(Bloomberg News) Not since 1999 have currency traders been bullish on the dollar for so long, a sign that the market sees the U.S. resuming its role as the engine of global economic growth.

Futures anticipating a stronger dollar against its developed-market peers have outnumbered those predicting a drop for 26 consecutive weeks through the five days ended March 13, according to Commodity Futures Trading Commission data. That's the longest streak since the start of a three-year rally in the world's reserve currency 13 years ago.

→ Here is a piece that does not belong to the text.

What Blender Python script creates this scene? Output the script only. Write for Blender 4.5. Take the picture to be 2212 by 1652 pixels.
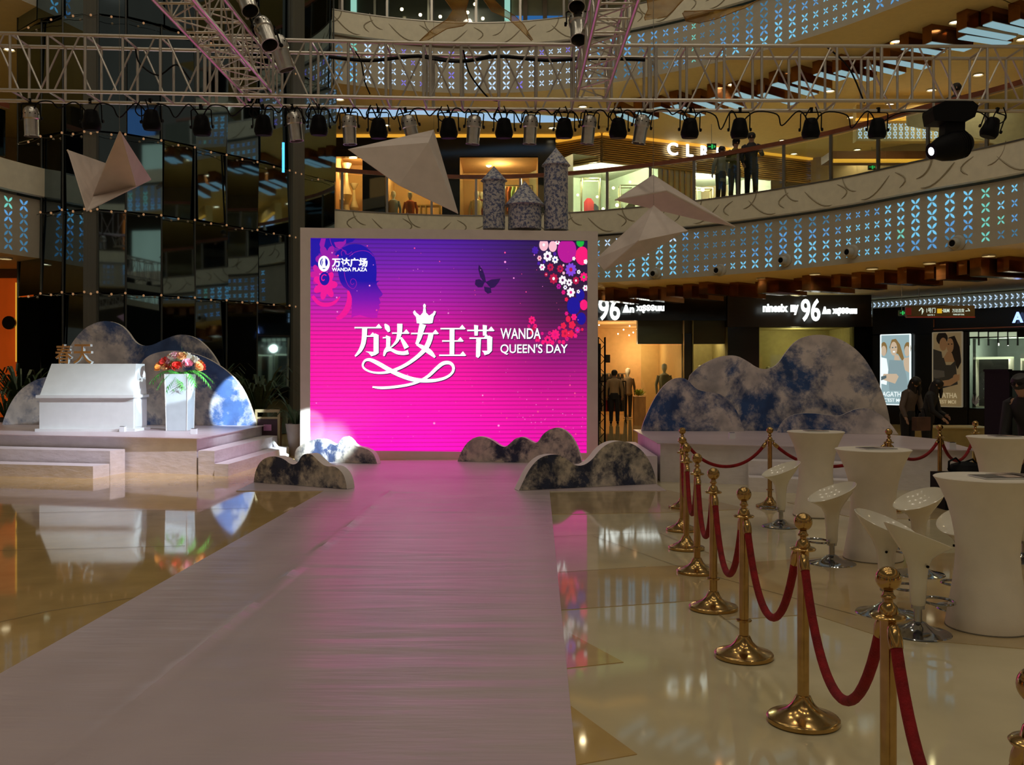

While much of the 2.4 percent gain in the Dollar Index since 2009 has come from investors seeking safety from European debt turmoil and the global financial crisis, analysts now say expansion is trumping fear as a reason for buying U.S. assets. Growth in retail sales and jobs in the world's biggest economy has damped expectations for more Federal Reserve stimulus that might debase the currency.

"The key message is that it's not a flash-in-the-pan shift in sentiment, this seems to be something more structural," Gareth Berry, a foreign-exchange strategist at UBS AG in Singapore said in a March 13 telephone interview. "The psychology around the dollar does appear to be changing and I'm confident that dollar strength will probably continue."

Expectations for U.S. growth have diverged from the Group of 10 nations since December. America's gross domestic product will expand 2.2 percent this year, according to the median forecast of 91 economists in a Bloomberg News survey, while developed nations increase 1.2 percent. The G-10 prediction is down from 2.5 percent in July, while the U.S. figure has stabilized near 2 percent.

Dollar Index

"There's substantial scope going forward for the dollar to recover a lot more," Derek Halpenny, European head of currency research at Bank of Tokyo-Mitsubishi UFJ Ltd., said in a March 14 interview on Bloomberg Television's "Surveillance Midday" with Tom Keene. "One of the stories is this very, very significant dichotomy between the fundamentals in the U.S. and the fundamentals in Europe."

IntercontinentalExchange Inc.'s Dollar Index, which tracks the greenback against the currencies of six major U.S. trade partners, fell 0.3 percent to 79.786 last week.

After the Australian dollar and the British pound, the U.S. currency is up the most in the past six months against its nine developed-nation counterparts, according to data compiled by Bloomberg. It has gained 1.5 percent, compared with the yen's 9.3 percent drop and the euro's 2.4 percent decline.

Increased Forecasts

The dollar traded at $1.3162 per euro as of 7:05 a.m. in New York from $1.3175 on March 16, and bought 83.07 yen from 83.43.

Berry expects the dollar to appreciate to $1.30 per euro in the next month and to $1.25 in three months, and the euro to trade at 106 yen by the end of the second quarter, UBS says.